How are you utilizing RPA and AI at Berry Appleman & Leiden? Let's start with AI.

Vince DiMascio: We've brought AI into our firm this past year -- and even before this year. We have AI in several forms. One is general machine learning for clustering, describing data, predicting outcomes. Another [AI capability] that we commonly use is computer vision for classifying and extracting information from documents -- we're a document-intensive industry -- so we can use systems to manage that workstream for us.

Natural language processing is another AI capability that we bring to bear across our enterprise. On the legal side, we use natural language processing for interpreting requests for information and evidence and so on from governments and for authoring draft materials to respond to such requests. [We also use natural language processing] for classifying content coming in from our clients and from the foreign nationals, so that we can provide faster service to them.

How are you doing this AI work? Are you using in-house talent, partnering with vendors?

DiMascio: We partner with outside vendors: We use a firm called Accelirate. The tools we use [include] UiPath, which is our RPA platform. We also couple that with Python. And on our IT operations side we have ServiceNow Orchestration, which has an RPA-like capability, to bring together processes across our operations -- in HR, IT, for onboarding, for account management and self-service.

The talent we have in each one of those segments is both contracted and our own people. So for RPA, as an example, talent is scarce. It's relatively new, and the demands are increasing and are high right now. So we are using our outside contractors to help upskill our own people. They learn by partnering with the outside firms. Products like UiPath -- and UiPath itself -- provide great training.

What challenges have you faced in implementing these RPA and AI technologies?

DiMascio: The technologies, generally, are easy to stand up to a proof-of-concept stage. It's fun. It's great. But when you try and bring them to production and impose the controls -- we're ISO certified -- that certifications require, it becomes more difficult and challenging to manage the data. You might have a new repository that you need to subject to scrutiny for regulatory and policy reasons.

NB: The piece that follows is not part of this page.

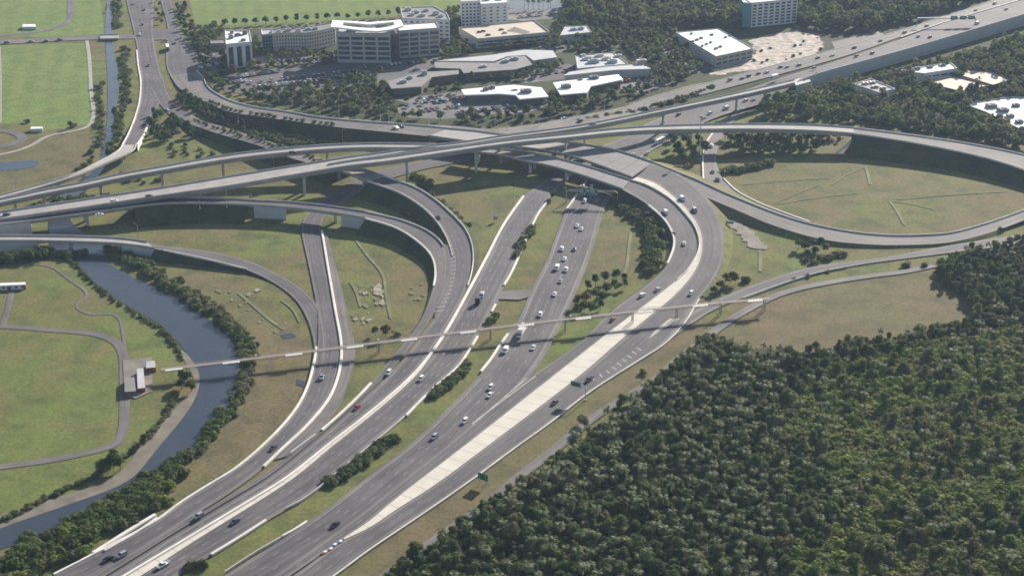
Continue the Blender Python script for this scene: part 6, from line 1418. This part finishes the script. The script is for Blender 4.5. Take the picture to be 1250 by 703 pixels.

Operationalizing [AI technologies] into the business also requires training and socializing what's coming and what it means to people's jobs, which is, by and large, a good thing. The rote work is going to be managed by machines and that frees people up to do more with client service and do more of the work they want to be doing.

Has the firm cut jobs as a result of the RPA and AI tools you're using?

DiMascio: We're in a massive growth mode. We have -- I think -- 200 open requests right now for staff. What we're using RPA for is to push that rote work, the routine work down to machines, so we can scale our legal providers to focus on the professional legal services our clients want from us. Likewise, on our operations side, we want our HR people and our IT people and our procurement people and facilities [people] focused on those [services] and not the routine, so that category of work is being delegated to where it should be -- to machines -- through RPA and related tools.